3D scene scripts
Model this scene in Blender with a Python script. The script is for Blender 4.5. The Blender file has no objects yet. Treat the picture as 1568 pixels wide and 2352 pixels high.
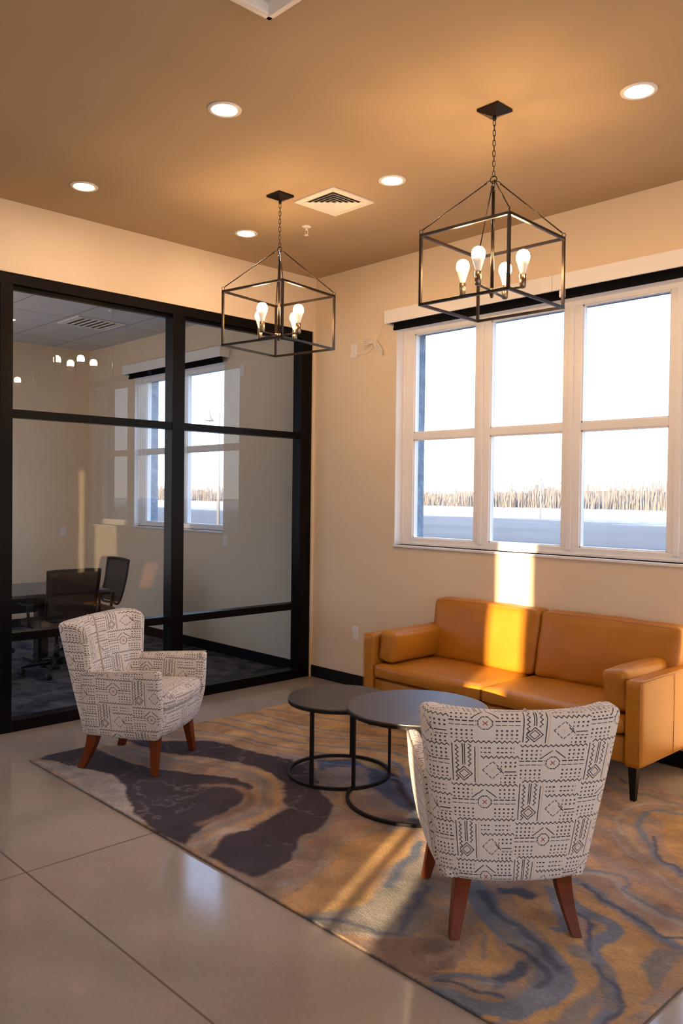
import bpy, bmesh, math, random
import numpy as np
from mathutils import Vector, Matrix
random.seed(7)
PI = math.pi
SC = bpy.context.scene
COL = SC.collection

# ------------------------------------------------------------------ camera, world, sun, exposure
CAM_POS = (5.4538, -4.8951, 1.605)
CAM_YAW, CAM_PITCH, CAM_ROLL, FOCAL_PX = 0.80568, -0.019243, 0.011946, 1894.79
v = Vector((-math.sin(CAM_YAW)*math.cos(CAM_PITCH), math.cos(CAM_YAW)*math.cos(CAM_PITCH), math.sin(CAM_PITCH)))
r = Vector((math.cos(CAM_YAW), math.sin(CAM_YAW), 0)); u = r.cross(v)
r2 = r*math.cos(CAM_ROLL)+u*math.sin(CAM_ROLL); u2 = u*math.cos(CAM_ROLL)-r*math.sin(CAM_ROLL)
cam = bpy.data.cameras.new('camera'); camo = bpy.data.objects.new('camera', cam); COL.objects.link(camo)
M = Matrix((r2, u2, -v)).transposed().to_4x4(); M.translation = Vector(CAM_POS); camo.matrix_world = M
cam.sensor_fit = 'VERTICAL'; cam.sensor_height = 36; cam.lens = 36*FOCAL_PX/2352
cam.clip_start = .05; cam.clip_end = 2000
SC.camera = camo
SC.view_settings.view_transform = 'Standard'; SC.view_settings.look = 'None'
SC.view_settings.gamma = 1; SC.view_settings.use_curve_mapping = False
SC.view_settings.exposure = 0.85
SC.cycles.use_denoising = True
SC.cycles.max_bounces = 10; SC.cycles.diffuse_bounces = 5; SC.cycles.glossy_bounces = 5
SC.cycles.transparent_max_bounces = 16; SC.cycles.sample_clamp_indirect = 8
SC.cycles.caustics_reflective = False; SC.cycles.caustics_refractive = False

SKY_STRENGTH = 2.6
SUN_STRENGTH = 12.0; SUN_SLOPE = -0.428; SUN_ELEV = math.radians(9)
BULB = 95.0; DOWN = 150.0
W = bpy.data.worlds.new('world'); SC.world = W; W.use_nodes = True
nt = W.node_tree; nt.nodes.clear()
tc = nt.nodes.new('ShaderNodeTexCoord'); sp = nt.nodes.new('ShaderNodeSeparateXYZ'); rp = nt.nodes.new('ShaderNodeValToRGB')
bg = nt.nodes.new('ShaderNodeBackground'); wo = nt.nodes.new('ShaderNodeOutputWorld')
nt.links.new(tc.outputs['Generated'], sp.inputs[0]); nt.links.new(sp.outputs[2], rp.inputs[0])
nt.links.new(rp.outputs[0], bg.inputs[0]); nt.links.new(bg.outputs[0], wo.inputs[0])
rp.color_ramp.elements[0].position = 0.0; rp.color_ramp.elements[0].color = (.92, .86, .84, 1)
rp.color_ramp.elements[1].position = .7; rp.color_ramp.elements[1].color = (.30, .48, .86, 1)
e = rp.color_ramp.elements.new(.07); e.color = (.80, .86, .95, 1)
e = rp.color_ramp.elements.new(.30); e.color = (.50, .68, .98, 1)
bg.inputs[1].default_value = SKY_STRENGTH

sun = bpy.data.lights.new('sun', 'SUN'); suno = bpy.data.objects.new('sun', sun); COL.objects.link(suno)
sun.energy = SUN_STRENGTH; sun.color = (1, .75, .44); sun.angle = math.radians(.55)
sd = Vector((SUN_SLOPE, 1, -math.tan(SUN_ELEV)*math.hypot(SUN_SLOPE, 1))).normalized()
suno.rotation_euler = sd.to_track_quat('-Z', 'Y').to_euler(); suno.location = (4, -12, 6)

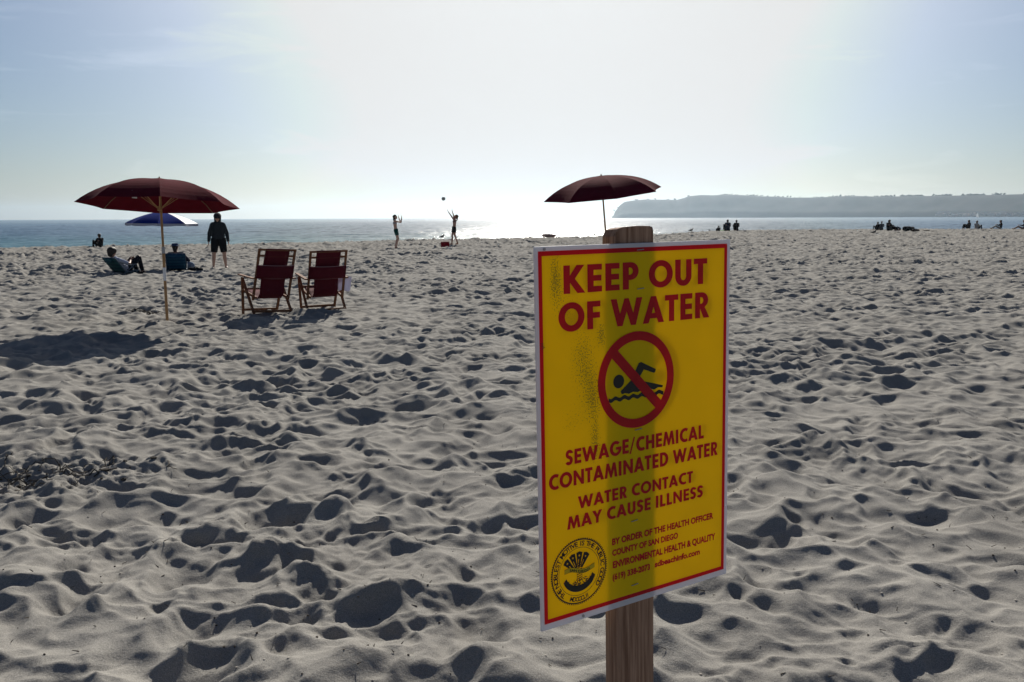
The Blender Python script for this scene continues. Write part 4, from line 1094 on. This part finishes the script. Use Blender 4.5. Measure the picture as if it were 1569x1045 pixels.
# the ball in the air, panelled
def ball():
    d = qb.y - .25; pt = at(679.5, 304.5, 0); o_ = CAM.translation; dirv = (pt - o_)
    t = d / dirv.y; c = o_ + dirv * t
    mb = MB(); mb.ell((0, 0, 0), (.108, .108, .108), 32)
    m = mat('ball_leather', (.30, .31, .30), .5, .3); nt = m.node_tree; N = nt.nodes; Lk = nt.links.new
    tc = N.new('ShaderNodeTexCoord'); vo = N.new('ShaderNodeTexVoronoi'); vo.feature = 'DISTANCE_TO_EDGE'; vo.inputs['Scale'].default_value = 9; Lk(tc.outputs['Object'], vo.inputs[0])
    r = N.new('ShaderNodeValToRGB'); r.color_ramp.elements[0].color = (.03, .03, .03, 1); r.color_ramp.elements[1].color = (.34, .36, .34, 1); r.color_ramp.elements[1].position = .08
    Lk(vo.outputs[0], r.inputs[0]); Lk(r.outputs[0], N['Principled BSDF'].inputs['Base Color'])
    b = mb.build('volleyball', m, None, sm=True); b.location = c
    tag(b, 'grey volleyball in the air above the raised hands', 'ball')
ball()

# sitters on the berm
def sitter(u, v, rz, label, top, bottom, hair=hair_dark, sc=1.0, group=None, build=1.0, hat=None, sleeves=.98, **kw):
    P = pose(SIT, **kw)
    ob, o = body('person', P, skin, .016, build=build)
    tag(ob, label, 'person', group)
    garment('shirt', P, top, ob, torso_bits(P, .0, build) + arm_bits(P, sleeves, build), .016)
    garment('trousers', P, bottom, ob, leg_bits(P, .95, build, .014), .016)
    hair_cap(o, hair, ob, .02)
    p = berm(u, v); setp(ob, p.x, p.y, rz, .0, sc * (1.22 if u > 1000 else 1.0))
    return ob
black = cloth('black_cotton', (.012, .012, .014)); navy = cloth('navy_jacket', 0); dkt = cloth('dark_trousers', 0)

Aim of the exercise
Output the records above as they stand, from the first line to the line with "COL = SC.collection", inclusive, and exclude the pictures.

Completed task
Model this scene in Blender with a Python script. The script is for Blender 4.5. The Blender file has no objects yet. Treat the picture as 1568 pixels wide and 2352 pixels high.
import bpy, bmesh, math, random
import numpy as np
from mathutils import Vector, Matrix
random.seed(7)
PI = math.pi
SC = bpy.context.scene
COL = SC.collection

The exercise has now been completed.